For each of the last six years, McGraw-Hill's Business Week and Architectural Record magazines have joined forces to honor projects that highlight how architecture can support business goals by improving image and workplace efficiency. These award-winning projects may succeed by making employees happier, by enhancing the experience of the visiting public, or generally easing the interactions between people and the architectural space they inhabit.
LIBESKIND SCHEME CHOSEN FOR WTC
On February 27, 2003, the Lower Manhattan Development Corporation (LMDC) selected Studio Daniel Libeskind and their widely-applauded design to guide the reconstruction of the World Trade Center site in New York. The "Memory Foundations" submission by the Polish-American architect emerged from a competition lasting many months, involving some of the best known architects in the world, and inspiring a lively, often rancorous, public debate. Although the debating is far from over, there now appears to be a framework from which to develop a long-term reconstruction plan.
BUREAU ASSAR AND SOM WIN NEW NATO
The North Atlantic Treaty Organization announced in January 2003 the results of an international architectural design competition for a new NATO Headquarters. They have selected a consortium made up of the London office of Skidmore, Owings & Merrill and the Belgian Bureau Assar to design the new building. Scheduled for completion in 2009, it will be located adjacent to the current NATO headquarters in Brussels, Belgium.
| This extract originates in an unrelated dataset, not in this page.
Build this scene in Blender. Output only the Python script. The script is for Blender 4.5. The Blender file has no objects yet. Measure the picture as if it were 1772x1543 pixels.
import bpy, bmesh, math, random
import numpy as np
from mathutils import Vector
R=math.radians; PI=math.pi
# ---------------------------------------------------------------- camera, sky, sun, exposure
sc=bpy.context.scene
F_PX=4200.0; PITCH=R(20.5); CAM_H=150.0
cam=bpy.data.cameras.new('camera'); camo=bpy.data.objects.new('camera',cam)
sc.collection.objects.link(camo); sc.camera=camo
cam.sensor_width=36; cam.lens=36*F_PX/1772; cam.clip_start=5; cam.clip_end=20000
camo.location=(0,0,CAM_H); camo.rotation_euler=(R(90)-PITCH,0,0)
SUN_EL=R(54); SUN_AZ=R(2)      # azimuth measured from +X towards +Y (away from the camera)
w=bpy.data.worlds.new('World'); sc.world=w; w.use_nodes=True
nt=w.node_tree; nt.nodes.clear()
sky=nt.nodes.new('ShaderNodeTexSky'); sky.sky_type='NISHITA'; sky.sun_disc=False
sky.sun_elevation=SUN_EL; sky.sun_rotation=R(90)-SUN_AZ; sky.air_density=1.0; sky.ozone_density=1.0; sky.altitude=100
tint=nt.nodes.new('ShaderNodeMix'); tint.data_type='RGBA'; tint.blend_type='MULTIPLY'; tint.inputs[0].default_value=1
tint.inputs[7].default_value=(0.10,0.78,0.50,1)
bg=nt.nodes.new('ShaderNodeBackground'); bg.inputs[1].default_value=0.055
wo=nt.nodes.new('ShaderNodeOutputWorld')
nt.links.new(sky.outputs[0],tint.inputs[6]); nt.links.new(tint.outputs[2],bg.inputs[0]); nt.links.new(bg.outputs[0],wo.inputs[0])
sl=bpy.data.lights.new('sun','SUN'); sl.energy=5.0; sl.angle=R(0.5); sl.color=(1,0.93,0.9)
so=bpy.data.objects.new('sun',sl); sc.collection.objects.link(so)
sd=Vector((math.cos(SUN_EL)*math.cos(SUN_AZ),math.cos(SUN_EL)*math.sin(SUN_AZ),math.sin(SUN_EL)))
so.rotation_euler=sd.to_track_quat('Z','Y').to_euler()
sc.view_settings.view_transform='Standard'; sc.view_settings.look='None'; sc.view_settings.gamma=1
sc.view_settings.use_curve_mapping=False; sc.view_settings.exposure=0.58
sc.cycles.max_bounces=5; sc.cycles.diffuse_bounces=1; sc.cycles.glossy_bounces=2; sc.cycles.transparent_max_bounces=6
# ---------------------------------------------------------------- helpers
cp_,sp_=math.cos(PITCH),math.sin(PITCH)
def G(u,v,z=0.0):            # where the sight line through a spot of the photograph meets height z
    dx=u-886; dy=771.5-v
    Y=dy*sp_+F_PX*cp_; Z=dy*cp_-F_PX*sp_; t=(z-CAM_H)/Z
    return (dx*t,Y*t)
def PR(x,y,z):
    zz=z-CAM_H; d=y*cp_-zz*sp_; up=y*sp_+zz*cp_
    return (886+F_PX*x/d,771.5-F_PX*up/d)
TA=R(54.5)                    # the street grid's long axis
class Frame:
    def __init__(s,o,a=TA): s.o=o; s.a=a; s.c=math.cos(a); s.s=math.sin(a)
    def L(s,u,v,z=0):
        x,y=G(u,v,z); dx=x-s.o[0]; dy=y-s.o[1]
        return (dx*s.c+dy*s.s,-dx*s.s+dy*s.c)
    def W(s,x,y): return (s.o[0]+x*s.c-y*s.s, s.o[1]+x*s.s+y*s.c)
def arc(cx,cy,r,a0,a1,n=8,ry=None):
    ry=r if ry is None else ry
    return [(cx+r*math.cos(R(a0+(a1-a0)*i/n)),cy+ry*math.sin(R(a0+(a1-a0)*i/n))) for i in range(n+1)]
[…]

25-YEAR AWARD TO DESIGN RESEARCH HEADQUARTERS
Pulitzer Prize-winning author and architect Robert Campbell, FAIA, described it as "a glass vitrine at the scale of architecture, a display case for the contents inside? The glass facets of the facade give it the character of a cut jewel." The Design Research Headquarters building in Cambridge, Massachusetts is the newest recipient of the prestigious 25-Year Award by the American Institute of Architects.